Information provided:
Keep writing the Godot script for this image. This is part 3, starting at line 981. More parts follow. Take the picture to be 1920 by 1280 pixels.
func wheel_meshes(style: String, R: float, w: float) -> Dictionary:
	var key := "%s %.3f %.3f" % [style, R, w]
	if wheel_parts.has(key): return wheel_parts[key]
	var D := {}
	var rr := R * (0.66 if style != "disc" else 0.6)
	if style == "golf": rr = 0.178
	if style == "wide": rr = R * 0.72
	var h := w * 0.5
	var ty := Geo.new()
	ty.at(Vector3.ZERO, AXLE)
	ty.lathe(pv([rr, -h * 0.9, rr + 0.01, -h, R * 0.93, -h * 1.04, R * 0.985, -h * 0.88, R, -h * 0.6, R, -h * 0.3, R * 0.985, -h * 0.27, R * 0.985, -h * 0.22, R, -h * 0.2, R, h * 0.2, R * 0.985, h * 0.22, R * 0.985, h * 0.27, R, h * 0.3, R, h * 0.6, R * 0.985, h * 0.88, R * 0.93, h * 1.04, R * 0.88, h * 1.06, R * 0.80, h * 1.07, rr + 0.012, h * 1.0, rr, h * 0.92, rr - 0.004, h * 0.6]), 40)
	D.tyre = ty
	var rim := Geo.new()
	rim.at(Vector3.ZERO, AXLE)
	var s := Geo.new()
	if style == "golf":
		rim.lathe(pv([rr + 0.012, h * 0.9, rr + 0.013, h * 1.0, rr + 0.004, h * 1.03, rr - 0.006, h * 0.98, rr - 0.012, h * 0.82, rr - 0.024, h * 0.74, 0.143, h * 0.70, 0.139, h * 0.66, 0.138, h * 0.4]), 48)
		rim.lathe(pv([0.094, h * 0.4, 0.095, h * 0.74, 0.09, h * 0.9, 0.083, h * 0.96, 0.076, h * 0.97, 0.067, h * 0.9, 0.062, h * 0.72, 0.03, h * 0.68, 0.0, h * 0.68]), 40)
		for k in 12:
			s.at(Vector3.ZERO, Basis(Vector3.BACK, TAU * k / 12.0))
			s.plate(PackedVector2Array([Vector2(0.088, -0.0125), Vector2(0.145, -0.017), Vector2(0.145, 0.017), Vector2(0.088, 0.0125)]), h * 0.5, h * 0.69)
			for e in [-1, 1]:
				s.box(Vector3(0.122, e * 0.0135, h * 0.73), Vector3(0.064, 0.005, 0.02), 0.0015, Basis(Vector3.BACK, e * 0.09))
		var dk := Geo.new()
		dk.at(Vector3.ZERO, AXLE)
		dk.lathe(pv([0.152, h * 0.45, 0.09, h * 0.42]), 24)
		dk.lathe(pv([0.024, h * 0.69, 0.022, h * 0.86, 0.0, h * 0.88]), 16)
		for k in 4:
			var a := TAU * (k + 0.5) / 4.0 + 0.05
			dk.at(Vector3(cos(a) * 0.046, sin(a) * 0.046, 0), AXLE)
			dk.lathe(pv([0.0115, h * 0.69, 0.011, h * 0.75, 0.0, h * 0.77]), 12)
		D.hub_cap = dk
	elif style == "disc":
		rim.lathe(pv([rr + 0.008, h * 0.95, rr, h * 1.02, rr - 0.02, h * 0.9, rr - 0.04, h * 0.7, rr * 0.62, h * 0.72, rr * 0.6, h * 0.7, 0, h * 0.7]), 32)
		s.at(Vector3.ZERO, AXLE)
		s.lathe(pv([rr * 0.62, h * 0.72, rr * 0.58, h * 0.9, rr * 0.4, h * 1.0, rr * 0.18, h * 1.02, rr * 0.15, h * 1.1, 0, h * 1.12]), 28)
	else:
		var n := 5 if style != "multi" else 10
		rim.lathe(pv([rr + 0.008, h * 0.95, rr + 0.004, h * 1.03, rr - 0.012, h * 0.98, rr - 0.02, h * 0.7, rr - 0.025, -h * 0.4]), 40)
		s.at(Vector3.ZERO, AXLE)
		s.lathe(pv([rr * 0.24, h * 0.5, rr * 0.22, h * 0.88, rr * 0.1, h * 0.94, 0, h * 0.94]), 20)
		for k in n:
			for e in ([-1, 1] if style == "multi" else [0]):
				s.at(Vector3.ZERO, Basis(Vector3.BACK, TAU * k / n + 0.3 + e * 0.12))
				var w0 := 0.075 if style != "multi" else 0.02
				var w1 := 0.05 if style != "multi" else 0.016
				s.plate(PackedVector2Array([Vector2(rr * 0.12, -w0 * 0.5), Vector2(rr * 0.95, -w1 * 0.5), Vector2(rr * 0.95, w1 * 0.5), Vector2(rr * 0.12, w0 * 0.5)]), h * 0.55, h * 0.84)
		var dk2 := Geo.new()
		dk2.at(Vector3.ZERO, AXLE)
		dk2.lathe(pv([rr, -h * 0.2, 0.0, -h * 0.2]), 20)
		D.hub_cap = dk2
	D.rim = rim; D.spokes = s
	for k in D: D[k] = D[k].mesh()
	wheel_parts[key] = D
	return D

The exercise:
Repeat the material above in full, quoting it exactly.

Written response:
Keep writing the Godot script for this image. This is part 3, starting at line 981. More parts follow. Take the picture to be 1920 by 1280 pixels.
func wheel_meshes(style: String, R: float, w: float) -> Dictionary:
	var key := "%s %.3f %.3f" % [style, R, w]
	if wheel_parts.has(key): return wheel_parts[key]
	var D := {}
	var rr := R * (0.66 if style != "disc" else 0.6)
	if style == "golf": rr = 0.178
	if style == "wide": rr = R * 0.72
	var h := w * 0.5
	var ty := Geo.new()
	ty.at(Vector3.ZERO, AXLE)
	ty.lathe(pv([rr, -h * 0.9, rr + 0.01, -h, R * 0.93, -h * 1.04, R * 0.985, -h * 0.88, R, -h * 0.6, R, -h * 0.3, R * 0.985, -h * 0.27, R * 0.985, -h * 0.22, R, -h * 0.2, R, h * 0.2, R * 0.985, h * 0.22, R * 0.985, h * 0.27, R, h * 0.3, R, h * 0.6, R * 0.985, h * 0.88, R * 0.93, h * 1.04, R * 0.88, h * 1.06, R * 0.80, h * 1.07, rr + 0.012, h * 1.0, rr, h * 0.92, rr - 0.004, h * 0.6]), 40)
	D.tyre = ty
	var rim := Geo.new()
	rim.at(Vector3.ZERO, AXLE)
	var s := Geo.new()
	if style == "golf":
		rim.lathe(pv([rr + 0.012, h * 0.9, rr + 0.013, h * 1.0, rr + 0.004, h * 1.03, rr - 0.006, h * 0.98, rr - 0.012, h * 0.82, rr - 0.024, h * 0.74, 0.143, h * 0.70, 0.139, h * 0.66, 0.138, h * 0.4]), 48)
		rim.lathe(pv([0.094, h * 0.4, 0.095, h * 0.74, 0.09, h * 0.9, 0.083, h * 0.96, 0.076, h * 0.97, 0.067, h * 0.9, 0.062, h * 0.72, 0.03, h * 0.68, 0.0, h * 0.68]), 40)
		for k in 12:
			s.at(Vector3.ZERO, Basis(Vector3.BACK, TAU * k / 12.0))
			s.plate(PackedVector2Array([Vector2(0.088, -0.0125), Vector2(0.145, -0.017), Vector2(0.145, 0.017), Vector2(0.088, 0.0125)]), h * 0.5, h * 0.69)
			for e in [-1, 1]:
				s.box(Vector3(0.122, e * 0.0135, h * 0.73), Vector3(0.064, 0.005, 0.02), 0.0015, Basis(Vector3.BACK, e * 0.09))
		var dk := Geo.new()
		dk.at(Vector3.ZERO, AXLE)
		dk.lathe(pv([0.152, h * 0.45, 0.09, h * 0.42]), 24)
		dk.lathe(pv([0.024, h * 0.69, 0.022, h * 0.86, 0.0, h * 0.88]), 16)
		for k in 4:
			var a := TAU * (k + 0.5) / 4.0 + 0.05
			dk.at(Vector3(cos(a) * 0.046, sin(a) * 0.046, 0), AXLE)
			dk.lathe(pv([0.0115, h * 0.69, 0.011, h * 0.75, 0.0, h * 0.77]), 12)
		D.hub_cap = dk
	elif style == "disc":
		rim.lathe(pv([rr + 0.008, h * 0.95, rr, h * 1.02, rr - 0.02, h * 0.9, rr - 0.04, h * 0.7, rr * 0.62, h * 0.72, rr * 0.6, h * 0.7, 0, h * 0.7]), 32)
		s.at(Vector3.ZERO, AXLE)
		s.lathe(pv([rr * 0.62, h * 0.72, rr * 0.58, h * 0.9, rr * 0.4, h * 1.0, rr * 0.18, h * 1.02, rr * 0.15, h * 1.1, 0, h * 1.12]), 28)
	else:
		var n := 5 if style != "multi" else 10
		rim.lathe(pv([rr + 0.008, h * 0.95, rr + 0.004, h * 1.03, rr - 0.012, h * 0.98, rr - 0.02, h * 0.7, rr - 0.025, -h * 0.4]), 40)
		s.at(Vector3.ZERO, AXLE)
		s.lathe(pv([rr * 0.24, h * 0.5, rr * 0.22, h * 0.88, rr * 0.1, h * 0.94, 0, h * 0.94]), 20)
		for k in n:
			for e in ([-1, 1] if style == "multi" else [0]):
				s.at(Vector3.ZERO, Basis(Vector3.BACK, TAU * k / n + 0.3 + e * 0.12))
				var w0 := 0.075 if style != "multi" else 0.02
				var w1 := 0.05 if style != "multi" else 0.016
				s.plate(PackedVector2Array([Vector2(rr * 0.12, -w0 * 0.5), Vector2(rr * 0.95, -w1 * 0.5), Vector2(rr * 0.95, w1 * 0.5), Vector2(rr * 0.12, w0 * 0.5)]), h * 0.55, h * 0.84)
		var dk2 := Geo.new()
		dk2.at(Vector3.ZERO, AXLE)
		dk2.lathe(pv([rr, -h * 0.2, 0.0, -h * 0.2]), 20)
		D.hub_cap = dk2
	D.rim = rim; D.spokes = s
	for k in D: D[k] = D[k].mesh()
	wheel_parts[key] = D
	return D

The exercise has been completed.